--- Required work ---
In the material below, count the lines with the word "materials" and state that number only.

--- Raw data ---
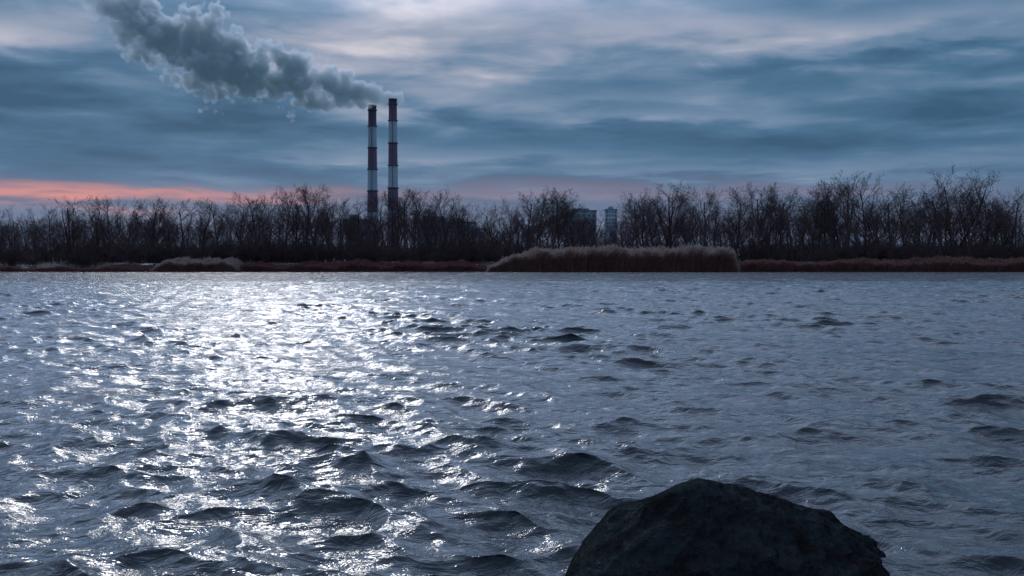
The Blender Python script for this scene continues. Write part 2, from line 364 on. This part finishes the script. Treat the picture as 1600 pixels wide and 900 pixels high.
# ---------------- buildings
def boxes(L):
    V=[];Fq=[]
    for (x0,x1,y0,y1,z0,z1) in L:
        b_=len(V); V+=[(x0,y0,z0),(x1,y0,z0),(x1,y1,z0),(x0,y1,z0),(x0,y0,z1),(x1,y0,z1),(x1,y1,z1),(x0,y1,z1)]
        Fq+=[(b_,b_+3,b_+2,b_+1),(b_+4,b_+5,b_+6,b_+7),(b_,b_+1,b_+5,b_+4),(b_+1,b_+2,b_+6,b_+5),(b_+2,b_+3,b_+7,b_+6),(b_+3,b_+0,b_+4,b_+7)]
    return V,Fq
wallD=simple('hazed_dark_wall',(0.12,0.17,0.22),(0.17,0.22,0.28),0.05); wallL=simple('hazed_panel_wall',(0.19,0.27,0.34),(0.27,0.35,0.42),0.05); glass=simple('window_glass',(0.12,0.17,0.22),(0.15,0.20,0.25),0.2,0.3,0.4)  # bluish, lightened building colours carry the distance haze
def building(name,px0,px1,top,D,wall,depth=25,rows=6,cols_=6,extras=()):
    e=empty(name); x0,x1=wx(px0,D),wx(px1,D); z1=wz(top,D)
    L=[(x0,x1,D,D+depth,0.5,z1),(x0-.4,x1+.4,D-.4,D+depth+.4,z1+0.003,z1+1.0)]
    for (a,b_,h) in extras: L.append((x0+(x1-x0)*a,x0+(x1-x0)*b_,D+3,D+depth-3,z1+1.003,z1+1+h))
    V,Fq=boxes(L); mesh_np('walls',V,Fq,wall,parent=e)
    W=[];cw=(x1-x0)/cols_; rh=(z1-3)/rows
    for i in range(rows):
        for j in range(cols_):
            W.append((x0+cw*(j+.25),x0+cw*(j+.75),D-0.12,D-0.003,3+rh*(i+.3),3+rh*(i+.75)))
    V,Fq=boxes(W); mesh_np('windows',V,Fq,glass,parent=e)
building('power_plant_hall',652,742,348,900,wallD,60,5,14,[(0.1,0.45,5),(0.6,0.8,3)])
building('power_plant_hall',540,572,344,950,wallD,40,6,5,[(0.2,0.5,4)])
building('boiler_house',893,932,330,880,wallD,40,7,5,[(0.05,0.7,1.5)])
building('apartment_tower',946,964,328,1000,wallL,18,14,4,[(0.3,0.7,2.5)])
building('apartment_tower',1277,1305,318,1050,wallL,18,14,6,[(0.3,0.6,2)])
building('storage_shed',742,758,358,860,wallL,20,3,3)
e=empty('conveyor_gallery'); D=870
xa,za=wx(815,D),wz(372,D); xb,zb=wx(893,D),wz(336,D)
V=[(xa,D,za),(xb,D,zb),(xb,D+5,zb),(xa,D+5,za),(xa,D,za+5),(xb,D,zb+5),(xb,D+5,zb+5),(xa,D+5,za+5)]
Fq=[(0,3,2,1),(4,5,6,7),(0,1,5,4),(1,2,6,5),(2,3,7,6),(3,0,4,7)]
mesh_np('gallery',V,Fq,wallD,parent=e)
T=Tubes()
for q in (0.15,0.4,0.65,0.9):
    x=xa+(xb-xa)*q; z=za+(zb-za)*q
    for s in (-2,2):
        T.add([np.array((x+s,D+2.5,0.5)),np.array((x+s*.4,D+2.5,z))],[0.4,0.4],4)
mesh_np('trestles',T.V,T.F,steel,parent=e)
# ---------------- smoke plume (voxel volume)
D=1255.0
g=bpy.data.node_groups.new('smoke_field','GeometryNodeTree')
g.interface.new_socket('Geometry',in_out='INPUT',socket_type='NodeSocketGeometry'); g.interface.new_socket('Geometry',in_out='OUTPUT',socket_type='NodeSocketGeometry')
t=NT(g); go=t.n('NodeGroupOutput')
pos=t.n('GeometryNodeInputPosition').outputs[0]; sp=t.n('ShaderNodeSeparateXYZ'); t.put(sp.inputs[0],pos)
SC=D/F
XS=wx(622,D); LEN=536*SC   # plume starts at the chimney mouths and drifts this many metres
s_=t.m('DIVIDE',t.m('SUBTRACT',XS,sp.outputs[0]),LEN,clamp=True)
def curve(pts,f):
    nd=t.n('ShaderNodeFloatCurve'); c=nd.mapping.curves[0]
    pts=sorted(pts)
    while len(c.points)<len(pts): c.points.new(0.5,0.5)
    for p,(a,b_) in zip(c.points,pts): p.location=(a,b_); p.handle_type='AUTO'
    nd.mapping.update(); t.put(nd.inputs['Value'],f); return nd.outputs[0]
axis=[(622,155),(600,151),(580,148),(540,142),(500,133),(455,120),(410,112),(365,98),(320,80),(275,70),(235,46),(200,22),(160,0),(86,-40)]
radp=[(622,12),(604,17),(590,19),(560,24),(520,28),(470,32),(430,37),(390,40),(350,50),(310,52),(270,38),(235,46),(200,40),(160,26),(86,18)]
za_=curve([((622-a)/536,(200-b_)/300) for a,b_ in axis],s_)
ra_=curve([((622-a)/536,b_/60) for a,b_ in radp],s_)
zc=t.m('ADD',wz(200,D),t.m('MULTIPLY',za_,300*SC)); rr=t.m('MULTIPLY',ra_,60*SC)
dz=t.m('SUBTRACT',sp.outputs[2],zc); dy=t.m('MULTIPLY',t.m('SUBTRACT',sp.outputs[1],D+5),0.9)
dist=t.m('DIVIDE',t.m('SQRT',t.m('ADD',t.m('MULTIPLY',dz,dz),t.m('MULTIPLY',dy,dy))),rr)
nb=t.noise(pos,1/38.0,1,0.5)
ns=t.noise(pos,1/7.0,4,0.55)
def voro(sc_v):
    vo=t.n('ShaderNodeTexVoronoi'); t.put(vo.inputs['Vector'],pos); vo.inputs['Scale'].default_value=sc_v
    return vo.outputs['Distance']
v1=voro(1/24.0); v2=voro(1/11.0)
q1=t.m('SUBTRACT',0.30,t.m('MULTIPLY',v1,v1)); q2=t.m('SUBTRACT',0.30,t.m('MULTIPLY',v2,v2))
tb=t.n('ShaderNodeMapRange'); t.put(tb.inputs[0],s_)
for i,v in enumerate((0.0,0.22,0.35,1.0)): tb.inputs[i+1].default_value=v
edge=t.m('ADD',t.m('MULTIPLY',t.m('SUBTRACT',nb,0.5),2.1),t.m('MULTIPLY',q1,1.8))
edge=t.m('ADD',edge,t.m('MULTIPLY',q2,1.1))
edge=t.m('ADD',edge,t.m('MULTIPLY',t.m('SUBTRACT',ns,0.5),0.6))
edge=t.m('ADD',t.m('SUBTRACT',0.90,dist),t.m('MULTIPLY',edge,tb.outputs[0]))
thin=t.n('ShaderNodeMapRange'); t.put(thin.inputs[0],s_)
for i,v in enumerate((0.70,0.94,0.13,0.02)): thin.inputs[i+1].default_value=v
dens=t.m('MULTIPLY',t.m('POWER',t.m('MULTIPLY',edge,4.2,clamp=True),1.5),thin.outputs[0])
vc=t.n('GeometryNodeVolumeCube'); t.put(vc.inputs['Density'],dens)
vc.inputs['Min'].default_value=(-560,D-64,150); vc.inputs['Max'].default_value=(-134,D+64,375)
for k_,v in (('Resolution X',370),('Resolution Y',100),('Resolution Z',195)): vc.inputs[k_].default_value=v
smk=bpy.data.materials.new('steam_smoke'); smk.use_nodes=True; tn=NT(smk.node_tree); smk.node_tree.nodes.clear()
pv=tn.n('ShaderNodeVolumePrincipled'); pv.inputs['Color'].default_value=(0.92,0.97,1.0,1); pv.inputs['Density'].default_value=1.0; pv.inputs['Anisotropy'].default_value=0.45
# added emission standing in for multiply-scattered skylight, proportional to the local density
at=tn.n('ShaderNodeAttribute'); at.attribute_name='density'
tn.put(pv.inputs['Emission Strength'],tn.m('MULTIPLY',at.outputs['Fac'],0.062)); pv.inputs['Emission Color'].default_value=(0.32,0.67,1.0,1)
mo=tn.n('ShaderNodeOutputMaterial'); smk.node_tree.links.new(pv.outputs[0],mo.inputs['Volume'])
try: smk.cycles.volume_step_rate=3.0
except Exception as ex: print(ex)
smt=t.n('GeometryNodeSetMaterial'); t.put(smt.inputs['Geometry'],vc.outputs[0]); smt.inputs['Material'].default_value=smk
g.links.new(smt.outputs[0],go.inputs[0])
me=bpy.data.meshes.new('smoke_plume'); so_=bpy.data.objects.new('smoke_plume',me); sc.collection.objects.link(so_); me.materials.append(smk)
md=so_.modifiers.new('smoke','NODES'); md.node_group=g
# ---------------- rock
from mathutils import noise as mn
RX=[-1.15,-1.0,-0.93,-0.73,-0.5,-0.18,0.12,0.41,0.61,0.86,1.0,1.15]
RZ=[-0.9,-0.25,0.08,0.64,0.78,1.05,0.84,0.70,0.55,0.18,-0.05,-0.9]
NXr,NYr=360,300
xs=np.linspace(-1.15,1.15,NXr); vs=np.linspace(-1.2,1.2,NYr)
V=[]
for v in vs:
    for x in xs:
        pz=np.interp(x+0.16*v,RX,RZ)
        if v>0:
            k=0.26+0.16*math.sin(x*2.6+0.9)
            cr=1-0.06*v/k if v<k else 1-0.06-(v-k)*1.28
            if v>0.9: cr-=(v-0.9)*3.0
        else:
            cr=1+0.35*v-1.0*max(0,-v-0.45)**1.3*2.2
        z=pz*cr if pz>0 else pz-(1-cr)
        z-=max(0,abs(x)-0.95)*0.8*abs(v)
        p=Vector((x*0.71+0.965,4.62-v*(0.50 if v>0 else 0.42),z*0.315))
        q=p*3.4
        f=mn.fractal(q,1.1,2.0,5)*0.022+(mn.ridged_multi_fractal(p*3.6+Vector((5,2,1)),1.0,2.1,6,1.0,2.0)-1.0)*0.022+mn.fractal(p*20,0.9,2.0,4)*0.005
        V.append((p.x+f*0.5,p.y-f*0.6,p.z+f))
idx=np.arange(NXr*NYr).reshape(NYr,NXr)
Fq=np.stack([idx[:-1,:-1],idx[1:,:-1],idx[1:,1:],idx[:-1,1:]],-1).reshape(-1,4)
m,t,b=new_mat('wet_dark_stone'); m.node_tree.nodes.remove(b)
pos=t.n('ShaderNodeTexCoord').outputs['Object']
a=t.noise(pos,5,8,0.65); a2=t.noise(pos,26,6,0.65); a3=t.noise(pos,110,3,0.6)
q1=t.n('ShaderNodeBump'); q1.inputs['Distance'].default_value=0.020; t.put(q1.inputs['Height'],a2)
q2=t.n('ShaderNodeBump'); q2.inputs['Distance'].default_value=0.003; t.put(q2.inputs['Height'],a3); t.put(q2.inputs['Normal'],q1.outputs[0])
df=t.n('ShaderNodeBsdfDiffuse'); t.put(df.inputs['Normal'],q2.outputs[0])
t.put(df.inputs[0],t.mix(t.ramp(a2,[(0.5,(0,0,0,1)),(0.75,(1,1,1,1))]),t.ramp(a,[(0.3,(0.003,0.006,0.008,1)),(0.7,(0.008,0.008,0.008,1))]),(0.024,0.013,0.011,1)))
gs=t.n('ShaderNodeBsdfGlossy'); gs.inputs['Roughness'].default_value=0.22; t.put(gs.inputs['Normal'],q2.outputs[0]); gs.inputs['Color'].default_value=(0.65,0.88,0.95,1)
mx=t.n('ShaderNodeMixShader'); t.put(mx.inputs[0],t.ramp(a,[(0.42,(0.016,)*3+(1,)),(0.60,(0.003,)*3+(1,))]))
o=[n for n in m.node_tree.nodes if n.type=='OUTPUT_MATERIAL'][0]
t.nt.links.new(df.outputs[0],mx.inputs[1]); t.nt.links.new(gs.outputs[0],mx.inputs[2]); t.nt.links.new(mx.outputs[0],o.inputs[0])
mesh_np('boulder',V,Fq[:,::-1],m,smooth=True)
print('done')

--- Right answer ---
2